Самое интересное, что это касается не только и даже не столько активных действий, сколько мыслей. Чем больше чего-то хотеть – тем больше дофамина тратится на холостое повторение приятной мысли, которая постепенно приедается и становится ожидаемой. Если человек годами мечтает о чем-то конкретном, то при достижении этой заветной мечты обычно он в лучшем случае ничего не чувствует, а в худшем – чувствует глубокое разочарование. Об этом повествует, например, великий роман американского классика Ф. Фицджеральда «Великий Гэтсби». Гэтсби посвящает всю свою жизнь и все свои амбиции возвращению упущенной любви, для чего накапливает огромное состояние и поселяется в особняке, расположенном через залив от дома своей пассии. Каждую ночь он возносит руки к зеленому огоньку, светящемуся на пристани возле ее дома, будто поклоняясь неведомому божеству. Но, как только возлюбленная Гэтсби наконец падает в его объятия и многолетние мечты становятся реальностью, мистическое зеленое свечение внезапно оказывается обычным фонарем. Иногда мечтам лучше оставаться мечтами.
Счастливая жизнь – это компромисс между свободолюбивой сомой и фашистской гермоплазмой. Совсем необязательно отказываться от всех желаний, более того, как показывает пример летаргического энцефалита, это мучительнее любой зависимости. Нужно просто балансировать бюджет. В долгосрочной перспективе не так важно, откуда вы черпаете счастье, – важно, как вы с ним обращаетесь. Неважно, какая у вас профессия, какая машина и сколько у вас денег. Наше поведение ведет нас в сторону повышения дофамина, но эта дорога ничем не заканчивается. Никакое целенаправленное действие не может привести к долгосрочному повышению счастья, потому что любое достижение цели ведет к появлению новой цели – человек реагирует на изменения, а не на конкретное состояние. Если принять этот факт как данность, то становится понятно, что счастье в принципе можно найти только в процессе, а не в результате.
Смысл жизни – не решение задачи, а состояние вопрошания.
12. В начале было слово
В бразильских джунглях Амазонки спрятана уникальная антропологическая достопримечательность.
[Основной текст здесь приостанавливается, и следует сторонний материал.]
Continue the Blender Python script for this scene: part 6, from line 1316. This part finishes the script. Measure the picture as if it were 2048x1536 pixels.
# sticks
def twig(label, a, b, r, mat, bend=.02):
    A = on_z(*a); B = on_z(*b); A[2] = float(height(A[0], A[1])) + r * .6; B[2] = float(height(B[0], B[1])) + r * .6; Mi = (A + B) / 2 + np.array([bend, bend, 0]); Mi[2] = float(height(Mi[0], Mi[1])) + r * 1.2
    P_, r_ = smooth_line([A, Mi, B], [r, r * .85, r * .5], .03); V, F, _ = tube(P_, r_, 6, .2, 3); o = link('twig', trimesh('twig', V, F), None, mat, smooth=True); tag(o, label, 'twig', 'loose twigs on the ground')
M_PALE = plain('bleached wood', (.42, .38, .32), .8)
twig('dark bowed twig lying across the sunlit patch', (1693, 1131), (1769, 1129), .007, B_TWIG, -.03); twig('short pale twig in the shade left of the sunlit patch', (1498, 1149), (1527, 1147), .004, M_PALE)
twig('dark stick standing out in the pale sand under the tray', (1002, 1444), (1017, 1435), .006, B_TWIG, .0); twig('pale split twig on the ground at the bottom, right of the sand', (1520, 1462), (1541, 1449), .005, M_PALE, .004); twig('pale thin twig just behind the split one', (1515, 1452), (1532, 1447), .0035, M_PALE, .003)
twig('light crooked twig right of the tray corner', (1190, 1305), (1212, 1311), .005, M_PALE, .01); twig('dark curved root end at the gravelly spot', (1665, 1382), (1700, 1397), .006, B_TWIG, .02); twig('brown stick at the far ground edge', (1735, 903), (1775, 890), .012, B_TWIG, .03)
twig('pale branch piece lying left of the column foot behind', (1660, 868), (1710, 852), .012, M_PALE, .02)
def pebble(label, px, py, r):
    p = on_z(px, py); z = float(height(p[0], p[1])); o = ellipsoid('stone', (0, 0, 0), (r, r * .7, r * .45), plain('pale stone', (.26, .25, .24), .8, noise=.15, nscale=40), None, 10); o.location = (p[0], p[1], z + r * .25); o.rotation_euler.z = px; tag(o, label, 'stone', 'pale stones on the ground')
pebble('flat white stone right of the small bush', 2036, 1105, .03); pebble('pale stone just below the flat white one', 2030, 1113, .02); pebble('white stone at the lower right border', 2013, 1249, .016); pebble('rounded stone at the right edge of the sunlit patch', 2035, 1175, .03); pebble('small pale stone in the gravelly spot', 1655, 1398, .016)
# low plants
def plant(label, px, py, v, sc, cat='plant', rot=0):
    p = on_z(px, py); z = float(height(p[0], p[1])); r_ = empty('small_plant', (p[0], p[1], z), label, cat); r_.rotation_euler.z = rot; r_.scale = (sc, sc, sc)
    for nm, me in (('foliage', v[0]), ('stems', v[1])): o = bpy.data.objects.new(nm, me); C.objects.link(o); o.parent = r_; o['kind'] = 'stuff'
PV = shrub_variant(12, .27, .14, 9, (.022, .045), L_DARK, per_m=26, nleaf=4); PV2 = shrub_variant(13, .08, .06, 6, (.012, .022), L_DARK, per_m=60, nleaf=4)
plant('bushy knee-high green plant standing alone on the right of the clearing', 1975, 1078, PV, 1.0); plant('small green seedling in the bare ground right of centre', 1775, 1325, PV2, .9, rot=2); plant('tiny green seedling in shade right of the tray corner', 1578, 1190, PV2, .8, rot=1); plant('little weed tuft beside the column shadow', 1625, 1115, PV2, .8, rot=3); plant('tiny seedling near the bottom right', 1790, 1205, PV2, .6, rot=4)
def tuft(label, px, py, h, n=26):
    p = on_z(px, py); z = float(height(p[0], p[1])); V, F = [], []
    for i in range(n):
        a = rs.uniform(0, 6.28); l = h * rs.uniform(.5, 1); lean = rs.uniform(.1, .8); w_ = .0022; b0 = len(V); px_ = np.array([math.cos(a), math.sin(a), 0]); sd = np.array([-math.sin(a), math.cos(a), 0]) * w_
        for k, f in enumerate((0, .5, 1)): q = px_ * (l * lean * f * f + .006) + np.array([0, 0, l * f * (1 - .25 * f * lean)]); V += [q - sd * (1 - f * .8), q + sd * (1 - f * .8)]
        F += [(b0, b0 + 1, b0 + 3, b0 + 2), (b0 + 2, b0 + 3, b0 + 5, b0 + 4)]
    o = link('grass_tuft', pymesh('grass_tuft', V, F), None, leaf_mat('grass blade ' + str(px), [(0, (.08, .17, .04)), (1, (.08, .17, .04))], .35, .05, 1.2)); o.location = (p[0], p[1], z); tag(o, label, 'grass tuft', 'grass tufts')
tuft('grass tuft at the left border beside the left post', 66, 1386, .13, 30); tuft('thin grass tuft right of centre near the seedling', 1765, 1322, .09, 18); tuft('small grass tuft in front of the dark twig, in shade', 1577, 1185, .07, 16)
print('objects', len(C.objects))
Это горстка деревень, населенных народом пирахан, несколькими сотнями охотников-собирателей. Деревни – это, правда, громко сказано. Жилища пирахан представляют собой простые бревенчатые конструкции: нечто вроде грубо сбитой скамьи с навесом из листьев или мешковины. Несколько таких «хижин» на берегу реки – вот и вся деревня. Люди пирахан на первый взгляд своей уникальности ничем не выдают. Они одеваются в самые обычные футболки, шорты и юбки. Они не выделяются среди среднестатистических бразильцев ни цветом кожи, ни формой носа, ни какими-либо особенностями своей физиологии. Выделяются они двумя вещами. Во-первых, языком. Язык пирахан настолько не похож ни на какие другие языки, что лингвистам из-за него приходится переосмыслять теорию языка в принципе. Во-вторых, своей культурой. Пирахан – совсем не дикари. Но с точки зрения большинства других культур это ужасно странные ребята.
Почти все, что мы знаем о пирахан, стало известно остальному миру благодаря одному человеку, американскому лингвисту Дэниелу Эверетту. Он жил с пирахан дольше всех, в совершенстве овладел их языком и, вне всякого сомнения, знает об этом народе больше, чем кто-либо другой из западных ученых. Изначально Эверетт приехал на Амазонку в качестве миссионера, надеясь перевести Библию на язык пирахан и обратить их в христианскую веру. Со временем Эверетт стал сомневаться в собственной вере и в конце концов отказался от своей миссии, сконцентрировавшись на научной работе лингвиста и антрополога. По его словам, жизнь с пирахан пошатнула все его представления о человеческой природе, морали, религии, о том, что такое хорошо, а что такое плохо1, 2
.Дело в том, что пирахан, несмотря на свою полнейшую технологическую примитивность, совершенно не нуждаются ни в чьей помощи. Пирахан не засеивают поля, но и не голодают. Иногда они сплевывают семена маниоки на землю и иногда она там прорастает, и тогда они ее едят. Они великолепно знают лес, хорошо охотятся и без особых затруднений снабжают себя плодами джунглей. Но запасать еду на будущее им просто не приходит в голову. На рыбалку они ходят не по будильнику перед рассветом, а когда вздумается, порой лениво забираясь в большую лодку гурьбой человек в двадцать, а там кто хочет – рыбачит, а кто хочет – просто сидит. Им нормально.